Legal Cost Specialists

Fixed costs confusion

There have been two decisions in quick succession from the Court of Appeal in relation to the operation of the various fixed fee regimes.

Bird v Acorn Group Ltd [2016] EWCA Civ 1096 was a public liability claim that was withdrawn from the portal due to the defendant’s failure to respond.  Liability was admitted by the Defendant shortly thereafter.  In the absence of settlement, proceedings were issued.  The Defendant failed to file an Acknowledge of Service and the Claimant obtained default judgment, with the claim then being listed for a disposal hearing but settling in advance.

The Court of Appeal ruled that listing a portal ‘drop out’ case for a disposal hearing is listing for trial, meaning that it attracts column 3 fixed costs if it then settles.

Briggs LJ held:

“In every case where a claimant obtains judgment for damages to be assessed, followed by a disposal hearing for that assessment, there will be a progression from column 1 (which comes into force when proceedings are issued) to column 3, when the disposal hearing is listed.

The fact that column 2 is jumped over because there is no intermediate allocation to the fast-track seems to me to be just one of those events which means that the three columns will not always be triggered in succession. But that by no means undermines the good sense of a conclusion that, once there has been a listing for a disposal hearing, column 3 is triggered.”

In Qader & Others v Esure Services Ltd [2016] EWCA Civ 1109 the Court of Appeal held that the Fixed Recoverable Costs Regime does not apply to a claim started in the RTA Portal, which subsequently exited the portal and was allocated to the multi-track after proceedings were issued under Part 7 of the Civil Procedure Rules.

The Court concluded there was a drafting error in the rules and the best way to give effect to the intention was to add, to Part 45.39B, after the references to 45.29J:

“… and for so long as the claim is not allocated to the multi track”

Kerry Underwood comments on this decision:

“The result may be just, but the Court of Appeal accepted that to achieve that result it needed to add in words to the Civil Procedure Rules, even though there was no irrationality in the wording and no irrationality or inherent unfairness in giving effect to that clear wording.

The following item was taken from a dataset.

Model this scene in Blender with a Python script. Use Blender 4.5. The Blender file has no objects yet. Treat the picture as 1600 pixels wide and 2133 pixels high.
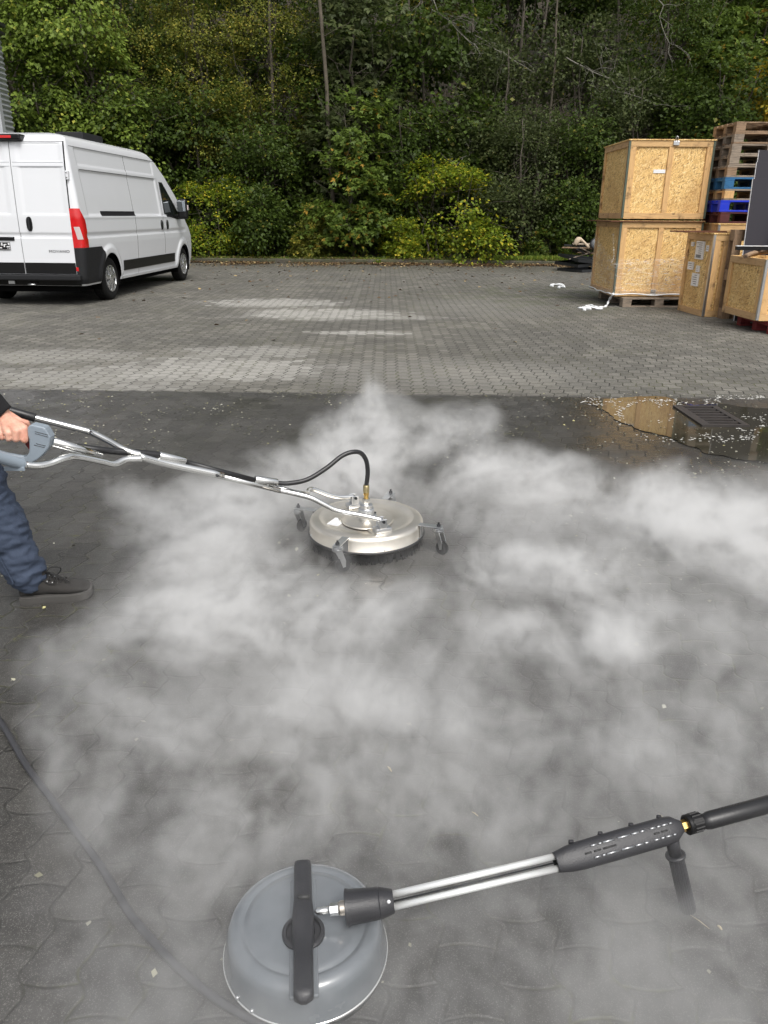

The lead, and only judgment, was given by Lord Justice Briggs, author of the extremely controversial report proposing to abolish court hearings for most claims under £25,000. Here, as a judge, he re-writes the law passed by Parliament, to reflect what he thinks was the minister’s and the Government’s – not Parliament’s mind – intention. … The decision is a constitutional outrage…”

Ignoring the issue of the route by which these decisions have been reached, we are now several years into various fixed costs regimes that were intended to simplify matters.  Instead we are still seeing matters being fought out in the Court of Appeal as to what the rules actually mean and with the judiciary, on occasion, having to expressly re-write what they clearly say.

And the senior judiciary calls for a further extension of fixed costs.  You couldn’t make it up.

1 thought on “Fixed costs confusion”

  1. Don’t forget Singh v Ajaz, Bristol County Court, 27 September 2016, unreported (thanks to Peter Bland via the ACL forum).

    “At the first appeal HHJ Denyer QC held that the Fixed Recoverable Costs Regime under the above mentioned rule applied to the costs of a claim begun in the RTA Portal and which was subsequently allocated to the small claims track.

    It was a claim where the matter exited the MOJ Portal due to no liability decision by the TPI. The parties then managed to agree PI at £1500 and proceedings were then issued for the hire claim alone. The claim was allocated to the small claims track.

    HHJ Denyer ruled that fixed costs under CPR 45.29A applied, rather than small claims track costs” (there was apparently no further appeal).